Monday 27 April 2009

I left facebook

I feel really crap at the moment, as I battle a cold. I have taken ill, hangovers dont feel like they used to, and I am battle to rid myself of that disgusting cigarette.

Thing is, I had a friends' gathering in my back yard yesterday. While I was battling with that hamburger on the grill, an old friend of mine threw the word that she saw my "Leaving facebook" message. My other friend who battled for years to stay away from facebook and finally had to join because of her phd study group, said that she laughed when she saw my message. I had to be philosophical about everything as usual.

Maybe I am.

But, I left facebook for many reasons. As everything, there is one main reason I left, but I am also convinced by many other reasons why facebook is not for me.

First, I just like to say that social networking is a tool to be reckoned with, and I am not against it. I remain (for now) on LinkedIn. With this out of the way, the reasons for quiting fall into two categories, the first being purely socio-technical, while the second is really personal.

As I was a taught at the Information Systems and Innovation group at the LSE, that information systems are social systems, and I realized that :

1) Digital footprint: The growth of information we generate both voluntarily and involuntarily is exponential in growth, and our attempt in controling that growth through settings and privacy control, can only be linear, because most of the time, we are unaware of our own "data generating activities" if you want to call it that. i.e. do you really can guarrantee that you won't update your status when you are drunk, or upload a photo of you in a leather jacket on a bike when your adrenaline pumped or think it will impress a girl. Really, we do some stupid things sometimes and say stupid things that we often regret, but these are often "gone with the wind", but when facebook takes on a life of it's own, these stupid things come with it, which brings me to my next point

2) Data Mirroring: if you upload a photo on the internet, you have to realize that it's going to be there for a while....and I mean decades, not years. Not only that, is that once you upload it, you can't really fully delete it. With the growth of the internet, and its integration in business, as well as government laws, forced data to be backed up and mirrored to different servers, often in different location.
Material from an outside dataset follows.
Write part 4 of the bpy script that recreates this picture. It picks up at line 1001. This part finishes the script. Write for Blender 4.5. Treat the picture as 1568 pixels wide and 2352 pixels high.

For example: If you upload a photo to facebook server1, it will be backed up to facebook server2, which in turn is backed up to an external vendor, storage provider or data centre. That means A is connected to B which is connected to C. Now, if for some reason, A looses its connection to B, A can no longer access what is on C. Hence some data is sitting on C, but if you delete that picture from A, doesn't necessarily mean it will be delted from C, coz it can really get quite tangled, with backups to backups to backups. Loose a connection somewhere along the way, and that data is lost forever, but not deleted! So, If I delete my pictures from FB, that doesnt necessarily mean when I am 50, I may find in a google hit a picture of me on a motor bike in a leather jacket, I took 20 years ago.... So I figured that kind of digital footprint, isn't really needed.


There is a fine line between a digital footprint, and plastering ur private life all over the web. I am sure you know how data is mirrored over and over again , and well, one has to think twice before uploading a picture on the web, because well, it's going to be there for a really long time, and even still that the initial source of data may loose its connection to its mirror, there is no way you can control the data once its on the web. Controling a facebook account privacy is futile, and its better to leave now before it's too late.

I perfectly agree that a virtual existance is bullshit, and we are NOT what we put on the internet. Like the people who spend hours picking out their best picture to choose as a profile picture, this is not really them! So on and so forth for pictures, notes, posts, quotes, etc.... its all what we think we are, and we only usually focus on the good things and never the bad things, thats just human nature.

So, and this is cliche, but resistance is futile. The only difference between, lets say the government, taking ur information (reading ur emails, chats etc) without your consent, and making it let loose on the web in things like facebook, for anyone to have, is well, we only hope that there will be laws to protect us from the former, but the latter, well.... like Einstein said "Two things are infinite: the universe and human stupidity; and I'm not sure about the universe."